Ingrid Robeyns works on issues in contemporary political philosophy and applied ethics, and holds the Chair in Ethics of Institutions at the Ethics Institute of Utrecht University. She is specialised in applied and "non-ideal" ethics and political philosophy, and in interdisciplinary and synthetic research, as well as in the development of normative frameworks, theories, and methods that are needed to do this kind of research. She also has an appointment as a visiting professor at the Center for Analysis of Social Exclusion (CASE) at the LSE, London.
In 2022, Ingrid Robeyns was awarded the highest personal research grant by the Netherlands Organisation for Scientific Research (the 'Vici grant'), which is enabling her to set up a research team to study the ethical and political-philosophical structure of visions for the future. This project has started in September 2023.
Until the end of 2022, she worked on the the Fair Limits Project, which examines the distributive rule that there should be upper limits to how many resources it is morally permissible to have.

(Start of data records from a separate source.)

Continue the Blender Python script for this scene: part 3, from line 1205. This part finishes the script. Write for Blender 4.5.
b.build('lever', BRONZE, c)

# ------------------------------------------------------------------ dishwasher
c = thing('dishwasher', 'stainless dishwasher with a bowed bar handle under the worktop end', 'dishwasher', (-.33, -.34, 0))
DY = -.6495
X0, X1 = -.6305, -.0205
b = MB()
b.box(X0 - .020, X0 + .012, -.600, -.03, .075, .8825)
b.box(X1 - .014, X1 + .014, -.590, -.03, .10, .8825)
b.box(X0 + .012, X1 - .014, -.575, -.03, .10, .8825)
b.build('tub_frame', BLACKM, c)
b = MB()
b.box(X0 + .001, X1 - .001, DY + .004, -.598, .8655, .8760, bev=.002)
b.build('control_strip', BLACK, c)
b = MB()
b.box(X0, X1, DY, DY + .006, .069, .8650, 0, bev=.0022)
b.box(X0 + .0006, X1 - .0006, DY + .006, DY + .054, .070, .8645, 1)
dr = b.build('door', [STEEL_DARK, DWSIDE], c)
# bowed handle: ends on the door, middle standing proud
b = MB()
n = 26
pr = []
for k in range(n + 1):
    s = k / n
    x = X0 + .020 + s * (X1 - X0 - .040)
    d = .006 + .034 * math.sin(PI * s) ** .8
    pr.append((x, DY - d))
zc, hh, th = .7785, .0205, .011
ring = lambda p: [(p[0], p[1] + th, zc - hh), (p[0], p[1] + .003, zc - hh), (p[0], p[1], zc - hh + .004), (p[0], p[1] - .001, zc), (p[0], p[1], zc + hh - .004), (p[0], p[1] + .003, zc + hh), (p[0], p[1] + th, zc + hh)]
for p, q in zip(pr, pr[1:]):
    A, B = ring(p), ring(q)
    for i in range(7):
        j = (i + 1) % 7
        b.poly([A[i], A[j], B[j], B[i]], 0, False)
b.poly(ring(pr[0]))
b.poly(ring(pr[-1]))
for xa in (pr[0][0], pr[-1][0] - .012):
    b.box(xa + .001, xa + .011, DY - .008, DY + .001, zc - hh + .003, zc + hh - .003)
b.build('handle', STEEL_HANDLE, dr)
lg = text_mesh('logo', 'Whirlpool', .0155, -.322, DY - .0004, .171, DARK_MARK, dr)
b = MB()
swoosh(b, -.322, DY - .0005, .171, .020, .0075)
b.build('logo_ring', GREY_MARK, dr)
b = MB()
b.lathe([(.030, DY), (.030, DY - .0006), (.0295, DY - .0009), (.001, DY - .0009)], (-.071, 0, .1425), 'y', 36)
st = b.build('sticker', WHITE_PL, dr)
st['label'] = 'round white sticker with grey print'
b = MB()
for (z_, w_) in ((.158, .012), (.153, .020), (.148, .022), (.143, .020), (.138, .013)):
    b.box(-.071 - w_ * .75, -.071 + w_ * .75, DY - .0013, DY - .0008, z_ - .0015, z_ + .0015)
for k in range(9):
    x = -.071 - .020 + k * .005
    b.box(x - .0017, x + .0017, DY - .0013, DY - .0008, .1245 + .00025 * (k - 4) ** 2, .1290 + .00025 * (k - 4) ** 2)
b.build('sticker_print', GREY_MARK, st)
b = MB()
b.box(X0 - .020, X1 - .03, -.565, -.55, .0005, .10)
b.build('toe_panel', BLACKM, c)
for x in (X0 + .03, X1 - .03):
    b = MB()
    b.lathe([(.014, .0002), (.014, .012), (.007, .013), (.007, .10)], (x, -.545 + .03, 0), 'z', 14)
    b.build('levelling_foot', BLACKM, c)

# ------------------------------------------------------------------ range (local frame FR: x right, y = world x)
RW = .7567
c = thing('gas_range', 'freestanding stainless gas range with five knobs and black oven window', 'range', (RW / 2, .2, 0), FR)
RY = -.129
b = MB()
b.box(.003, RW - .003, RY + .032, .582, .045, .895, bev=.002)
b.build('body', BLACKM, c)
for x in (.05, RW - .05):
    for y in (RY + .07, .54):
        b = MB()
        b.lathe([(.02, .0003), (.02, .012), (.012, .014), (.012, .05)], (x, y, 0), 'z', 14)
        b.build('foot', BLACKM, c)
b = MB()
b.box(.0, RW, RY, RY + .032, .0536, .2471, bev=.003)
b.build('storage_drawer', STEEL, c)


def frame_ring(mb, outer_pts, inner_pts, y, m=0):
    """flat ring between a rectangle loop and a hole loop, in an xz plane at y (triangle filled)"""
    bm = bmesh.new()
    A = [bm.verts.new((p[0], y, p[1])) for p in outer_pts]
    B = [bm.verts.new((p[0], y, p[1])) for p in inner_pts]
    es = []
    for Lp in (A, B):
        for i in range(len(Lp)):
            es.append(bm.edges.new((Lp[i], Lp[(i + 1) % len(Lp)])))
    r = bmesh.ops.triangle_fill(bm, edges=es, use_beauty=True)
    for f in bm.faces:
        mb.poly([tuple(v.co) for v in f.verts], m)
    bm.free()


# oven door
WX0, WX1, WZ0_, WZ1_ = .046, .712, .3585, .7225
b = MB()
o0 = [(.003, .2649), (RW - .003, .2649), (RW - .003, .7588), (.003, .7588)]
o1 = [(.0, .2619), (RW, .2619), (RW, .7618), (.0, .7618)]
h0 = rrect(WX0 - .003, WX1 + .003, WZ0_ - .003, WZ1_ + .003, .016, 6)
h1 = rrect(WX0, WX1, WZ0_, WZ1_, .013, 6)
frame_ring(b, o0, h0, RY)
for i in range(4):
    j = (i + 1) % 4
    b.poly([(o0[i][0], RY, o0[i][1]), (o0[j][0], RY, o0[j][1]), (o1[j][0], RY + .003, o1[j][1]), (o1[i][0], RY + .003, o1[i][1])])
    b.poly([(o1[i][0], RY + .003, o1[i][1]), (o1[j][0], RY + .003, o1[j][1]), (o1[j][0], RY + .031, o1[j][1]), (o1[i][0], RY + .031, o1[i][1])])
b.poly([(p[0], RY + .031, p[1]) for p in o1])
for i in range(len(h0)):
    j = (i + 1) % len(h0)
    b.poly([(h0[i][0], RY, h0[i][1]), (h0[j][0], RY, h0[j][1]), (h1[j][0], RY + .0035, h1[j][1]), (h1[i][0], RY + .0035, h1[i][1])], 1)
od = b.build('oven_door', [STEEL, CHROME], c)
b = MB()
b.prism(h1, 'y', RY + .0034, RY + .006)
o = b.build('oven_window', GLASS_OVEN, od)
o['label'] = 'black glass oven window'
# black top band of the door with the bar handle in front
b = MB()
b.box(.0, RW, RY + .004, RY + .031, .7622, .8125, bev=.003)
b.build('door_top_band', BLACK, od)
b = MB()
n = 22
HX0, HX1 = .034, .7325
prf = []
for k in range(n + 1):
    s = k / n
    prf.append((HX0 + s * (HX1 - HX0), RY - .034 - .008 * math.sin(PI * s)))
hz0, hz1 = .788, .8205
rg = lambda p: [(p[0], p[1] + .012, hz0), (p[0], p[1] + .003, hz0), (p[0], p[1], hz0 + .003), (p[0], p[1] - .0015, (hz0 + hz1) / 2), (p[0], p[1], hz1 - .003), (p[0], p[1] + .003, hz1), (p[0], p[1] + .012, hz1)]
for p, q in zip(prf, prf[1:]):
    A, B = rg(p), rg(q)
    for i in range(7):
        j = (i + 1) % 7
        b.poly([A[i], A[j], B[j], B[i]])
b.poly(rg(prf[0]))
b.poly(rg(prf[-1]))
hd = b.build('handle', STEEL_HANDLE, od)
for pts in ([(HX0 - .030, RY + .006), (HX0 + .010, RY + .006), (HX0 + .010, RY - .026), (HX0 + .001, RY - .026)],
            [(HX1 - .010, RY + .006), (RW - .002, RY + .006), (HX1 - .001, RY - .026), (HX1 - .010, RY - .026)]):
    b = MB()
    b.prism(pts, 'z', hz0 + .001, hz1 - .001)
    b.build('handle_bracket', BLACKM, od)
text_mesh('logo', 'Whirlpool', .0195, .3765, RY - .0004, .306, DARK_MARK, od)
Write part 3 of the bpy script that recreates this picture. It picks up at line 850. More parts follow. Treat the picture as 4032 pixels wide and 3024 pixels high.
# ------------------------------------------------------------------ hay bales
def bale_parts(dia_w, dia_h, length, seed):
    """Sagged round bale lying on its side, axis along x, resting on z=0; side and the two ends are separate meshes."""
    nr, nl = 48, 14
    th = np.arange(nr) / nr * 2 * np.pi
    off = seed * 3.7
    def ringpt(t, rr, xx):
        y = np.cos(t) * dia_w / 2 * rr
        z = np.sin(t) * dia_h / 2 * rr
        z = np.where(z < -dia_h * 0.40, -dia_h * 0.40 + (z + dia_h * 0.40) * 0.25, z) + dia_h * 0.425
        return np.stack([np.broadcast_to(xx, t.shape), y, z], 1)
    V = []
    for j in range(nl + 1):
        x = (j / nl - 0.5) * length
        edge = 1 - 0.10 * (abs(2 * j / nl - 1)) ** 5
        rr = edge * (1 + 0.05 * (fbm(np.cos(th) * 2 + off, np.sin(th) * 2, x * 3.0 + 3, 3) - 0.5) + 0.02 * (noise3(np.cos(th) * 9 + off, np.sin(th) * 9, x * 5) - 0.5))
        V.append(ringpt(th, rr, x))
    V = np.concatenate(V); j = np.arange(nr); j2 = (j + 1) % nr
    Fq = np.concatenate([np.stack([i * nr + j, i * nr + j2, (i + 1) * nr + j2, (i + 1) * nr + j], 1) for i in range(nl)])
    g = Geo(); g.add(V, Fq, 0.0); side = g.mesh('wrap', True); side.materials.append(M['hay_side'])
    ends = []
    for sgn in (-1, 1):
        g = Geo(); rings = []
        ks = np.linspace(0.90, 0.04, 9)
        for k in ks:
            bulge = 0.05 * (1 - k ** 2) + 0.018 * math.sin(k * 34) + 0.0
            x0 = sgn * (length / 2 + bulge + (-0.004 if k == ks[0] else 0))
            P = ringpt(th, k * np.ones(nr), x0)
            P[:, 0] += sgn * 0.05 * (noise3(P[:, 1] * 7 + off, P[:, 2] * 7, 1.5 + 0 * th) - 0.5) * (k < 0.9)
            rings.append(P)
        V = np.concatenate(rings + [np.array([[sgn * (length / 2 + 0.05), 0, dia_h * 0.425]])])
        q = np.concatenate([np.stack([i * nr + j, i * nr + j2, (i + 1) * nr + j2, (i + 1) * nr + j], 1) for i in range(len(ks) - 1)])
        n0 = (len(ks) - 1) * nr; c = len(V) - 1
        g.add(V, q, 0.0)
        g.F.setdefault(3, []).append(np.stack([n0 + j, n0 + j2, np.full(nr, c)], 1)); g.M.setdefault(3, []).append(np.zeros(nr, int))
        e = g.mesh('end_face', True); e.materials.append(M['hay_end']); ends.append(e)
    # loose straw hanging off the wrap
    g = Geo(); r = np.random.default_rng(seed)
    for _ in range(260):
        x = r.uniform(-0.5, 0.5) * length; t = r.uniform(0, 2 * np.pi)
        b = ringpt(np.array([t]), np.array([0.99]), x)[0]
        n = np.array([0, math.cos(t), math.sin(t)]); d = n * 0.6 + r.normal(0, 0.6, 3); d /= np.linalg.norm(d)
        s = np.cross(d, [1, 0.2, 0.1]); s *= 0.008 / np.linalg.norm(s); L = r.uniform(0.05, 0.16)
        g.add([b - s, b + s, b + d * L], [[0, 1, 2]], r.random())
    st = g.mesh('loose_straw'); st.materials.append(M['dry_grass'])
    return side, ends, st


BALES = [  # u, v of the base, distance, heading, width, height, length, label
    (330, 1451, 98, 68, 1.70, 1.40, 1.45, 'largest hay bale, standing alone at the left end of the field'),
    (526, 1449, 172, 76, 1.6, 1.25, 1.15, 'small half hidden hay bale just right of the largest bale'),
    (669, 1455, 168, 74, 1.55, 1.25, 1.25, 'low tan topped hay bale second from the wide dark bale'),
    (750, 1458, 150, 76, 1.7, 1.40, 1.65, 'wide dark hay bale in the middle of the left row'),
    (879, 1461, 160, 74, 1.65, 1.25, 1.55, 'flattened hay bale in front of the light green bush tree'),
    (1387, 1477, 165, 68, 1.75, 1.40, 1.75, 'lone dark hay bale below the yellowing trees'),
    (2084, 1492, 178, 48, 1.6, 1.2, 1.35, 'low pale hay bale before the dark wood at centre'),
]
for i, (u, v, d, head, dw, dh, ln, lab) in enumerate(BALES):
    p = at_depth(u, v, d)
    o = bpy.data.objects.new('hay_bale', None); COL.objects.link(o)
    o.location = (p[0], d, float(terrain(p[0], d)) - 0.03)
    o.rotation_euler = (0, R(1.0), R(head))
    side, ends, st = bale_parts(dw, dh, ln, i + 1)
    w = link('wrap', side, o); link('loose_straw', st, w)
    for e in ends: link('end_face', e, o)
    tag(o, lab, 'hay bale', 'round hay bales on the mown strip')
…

These questions are examined in tandem with several innovations in the philosophy of distributive justice, such as the development of methods for non-ideal analysis, the question of the agency of justice, as well as the question what liberal thinking (on ecological and economic inequalities) can learn from non-liberal and/or non-western approaches. The Fair Limits Project was funded by an ERC Consolidators Grant. In July 2023 a synthetic book (for specialists) on this project was published with Open Book Publishers. Her book Limitarianism: The Case Against Extreme Wealth has recently be published by Allen Lane/Penguin (UK) and Astra House (USA), and has also been published in Dutch translation by De Bezige Bij and in German translation by Fischer Verlag. Over the next year, translations in Croatian, Italian, Danish, Spanish, Russian, Korean and Japanese will follow.
In addition to the Visions of the Future project, she is involved in other research projects. She served as a co-PI and member of the Board if the first half of the the Ethics of Socially Disruptive Technologies (ESDiT) project which brings together scholars (especially but not only philosophers) from 6 Dutch Universities.
Much of her research in the last 20 years has been on the capability approach, social justice, or desirable institutional change (whether in concrete policies and laws, macro-level systems, or informal institutions such as social norms). In December 2017, she published a book, Wellbeing, Freedom and Social Justice: The Capability Approach Re-examined, which gives a general account of the capability approach and can also serve as an introduction to that literature. This book has been published Open Access with Open Book Publishers, and can be downloaded for free from its website.
Ingrid Robeyns aspires to be a generalist, and to bring insights from one line of research to bear on another line of reserach in a different field. Some of the topics she worked on over the last decade are the ethics of autism (and the use of 'labels' in child psychiatry), basic income, the notion of 'human diversity', and a range of burning questions in climate ethics/ green political theory.
In recent years she have been teaching on the ethics of institutions, the ethics of capitalism, the capability approach, climate ethics, and guest lectures on the topics on which she does research, as well as on public philosophy. She is currently co-supervising four PhD students.
Ingrid Robeyns served as the first academic director of the Dutch Research School of Philosophy (OZSW) and, internationally, served as president of the Human Development and Capability Association (2018-2020). She also holds/has held several editorial responsibilities, including as an associate editor of the Journal of Human Development and Capabilities. Robeyns is active as a member of the Netherlands Royal Academy of Science and Arts (elected in 2018). For many years, she has also been active in bottom-up initiatives of scholars trying to defend the university as a Universitas, and to help lobby for the material preconditions for such a university.
Both in the Netherlands and Internationally, Ingrid Robeyns is a frequent commentator providing ethical/philosophical reflections on public affairs. In June 2015, she became a member of the 'Philosophers' squat' from in the daily newspaper Trouw's philosophical pages. She was also one of the co-founders of the Dutch blog Bij Nader Inzien. At Utrecht University's Ethics Institute, she took the initiative for the Utrechtse Dag van de Filosofie, a day in which academic philosophy reaches out to the public. She also took the initiative for the Ethical Annotations (Ethische Annotaties), in which scholars from the Ethics Institute synthesise the insights of academic philosophy on pressing social issues for the broader public. Internationally, she has been blogging at Crooked Timber since 2006, and regularly gives interviews to international media.